Perhaps the reason he was separated from you for a little while was that you might have him back forever… (Philemon, verse 15 TNIV)

The “perhaps” shows what’s in the back of Paul’s mind. Nothing that happened was coincidental. Paul, knowing full well that it was thievery and flight that separated slave from master, attributes their meeting to something – or someone – else. Paul sees, not the sin involved even though he is obviously aware of it – but the Sovereignty of God at work. He’s not 100% sure, but it seemed reasonable to him that God allowed the sinful circumstances surrounding Onesimus and Philemon for the sole purpose of returning the slave to his master a saved man. In Paul’s reasoning, God permitted evil to occur so that the greater good may take place. It’s not that God caused any of this sin to happen, but He, as in the case of Joseph and the brothers, was able to make good come out of it. One Bible scholar notes,

God permits evil and overrules it for the evolution of the greater good.

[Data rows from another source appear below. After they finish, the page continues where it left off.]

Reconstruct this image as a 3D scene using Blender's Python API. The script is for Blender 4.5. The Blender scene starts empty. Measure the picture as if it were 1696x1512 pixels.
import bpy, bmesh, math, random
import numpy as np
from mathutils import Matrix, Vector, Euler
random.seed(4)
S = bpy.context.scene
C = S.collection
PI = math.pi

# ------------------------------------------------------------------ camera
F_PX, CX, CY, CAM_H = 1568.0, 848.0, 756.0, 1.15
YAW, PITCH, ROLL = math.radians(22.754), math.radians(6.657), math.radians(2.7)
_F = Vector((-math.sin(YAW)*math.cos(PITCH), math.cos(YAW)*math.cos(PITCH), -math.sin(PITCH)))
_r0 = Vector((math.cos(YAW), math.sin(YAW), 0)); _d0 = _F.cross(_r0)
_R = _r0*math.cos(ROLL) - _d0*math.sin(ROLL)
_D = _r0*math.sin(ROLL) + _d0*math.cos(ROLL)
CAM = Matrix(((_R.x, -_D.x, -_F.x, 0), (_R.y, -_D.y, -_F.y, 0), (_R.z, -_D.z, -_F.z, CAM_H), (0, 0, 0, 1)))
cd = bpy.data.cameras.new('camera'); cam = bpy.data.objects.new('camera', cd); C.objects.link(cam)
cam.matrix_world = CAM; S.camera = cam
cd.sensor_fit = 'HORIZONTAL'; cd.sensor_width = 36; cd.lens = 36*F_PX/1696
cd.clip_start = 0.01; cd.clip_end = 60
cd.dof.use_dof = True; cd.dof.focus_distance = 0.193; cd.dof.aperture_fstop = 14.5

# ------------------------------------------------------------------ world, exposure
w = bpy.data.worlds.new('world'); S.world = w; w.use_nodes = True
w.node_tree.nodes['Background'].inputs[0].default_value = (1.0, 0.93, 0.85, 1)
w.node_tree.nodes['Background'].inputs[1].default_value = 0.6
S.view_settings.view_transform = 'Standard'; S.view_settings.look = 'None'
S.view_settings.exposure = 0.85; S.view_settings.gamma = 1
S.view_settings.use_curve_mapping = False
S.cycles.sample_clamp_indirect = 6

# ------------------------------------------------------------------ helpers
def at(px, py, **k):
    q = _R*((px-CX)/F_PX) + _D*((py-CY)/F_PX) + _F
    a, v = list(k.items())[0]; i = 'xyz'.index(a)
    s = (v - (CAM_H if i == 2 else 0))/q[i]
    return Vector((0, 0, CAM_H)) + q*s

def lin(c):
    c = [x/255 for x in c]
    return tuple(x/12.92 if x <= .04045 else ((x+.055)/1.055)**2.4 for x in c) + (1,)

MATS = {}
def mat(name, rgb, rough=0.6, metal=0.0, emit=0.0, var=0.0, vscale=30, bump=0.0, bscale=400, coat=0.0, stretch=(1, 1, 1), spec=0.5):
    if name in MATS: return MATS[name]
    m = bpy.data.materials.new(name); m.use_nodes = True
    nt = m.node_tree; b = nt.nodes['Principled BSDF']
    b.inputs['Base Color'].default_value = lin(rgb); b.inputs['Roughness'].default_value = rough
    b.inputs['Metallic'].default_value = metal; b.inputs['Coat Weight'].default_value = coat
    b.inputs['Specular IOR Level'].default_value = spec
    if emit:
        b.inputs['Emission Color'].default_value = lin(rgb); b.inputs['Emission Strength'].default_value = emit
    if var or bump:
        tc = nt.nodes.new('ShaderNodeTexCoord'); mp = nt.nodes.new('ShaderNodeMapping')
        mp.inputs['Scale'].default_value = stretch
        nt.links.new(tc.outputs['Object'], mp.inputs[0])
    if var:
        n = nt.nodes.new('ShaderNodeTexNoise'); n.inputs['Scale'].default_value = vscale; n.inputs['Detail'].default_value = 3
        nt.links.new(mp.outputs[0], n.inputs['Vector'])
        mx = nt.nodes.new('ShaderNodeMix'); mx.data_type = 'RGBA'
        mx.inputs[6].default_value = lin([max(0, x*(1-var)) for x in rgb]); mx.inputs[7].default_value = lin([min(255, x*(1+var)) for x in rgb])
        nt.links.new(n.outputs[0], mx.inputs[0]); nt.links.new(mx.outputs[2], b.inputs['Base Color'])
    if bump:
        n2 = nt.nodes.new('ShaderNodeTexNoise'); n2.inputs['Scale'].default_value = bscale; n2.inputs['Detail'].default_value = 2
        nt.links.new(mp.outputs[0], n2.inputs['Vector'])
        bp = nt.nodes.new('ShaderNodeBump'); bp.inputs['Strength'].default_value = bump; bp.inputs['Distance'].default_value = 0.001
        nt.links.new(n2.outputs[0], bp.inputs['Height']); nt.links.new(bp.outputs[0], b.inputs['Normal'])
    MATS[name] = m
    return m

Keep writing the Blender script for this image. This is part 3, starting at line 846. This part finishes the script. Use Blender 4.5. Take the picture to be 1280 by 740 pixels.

When it comes to God’s curious relationship with sin, two thing become very clear.

It’s in the big and little things

God’s curious relationship with sin – God’s providence – touches the nations of this world, as demonstrated by the story Joseph, but it also touches the lives individuals, from the wealthiest and most influential to the lowliest of slaves. Onesimus, a thief and a slave, running from his owner and a life he probably hated, couldn’t outrun the presence and providence of God.

It’s never the way it seems

It’s odd that Onesimus, while he was working for Philemon in a Christian household, surrounded by other Christians, should have become so hardened to the grace of God that he would cause his master financial harm and run away! And yet, in pagan Rome, in the cold, damp of a prison cell, he should find a means of grace. God has a habit of doing things in a most unusual way – often in a way completely opposite to way we would.

God’s curious relationship to sin ensures the best for our lives and His ultimate glorification.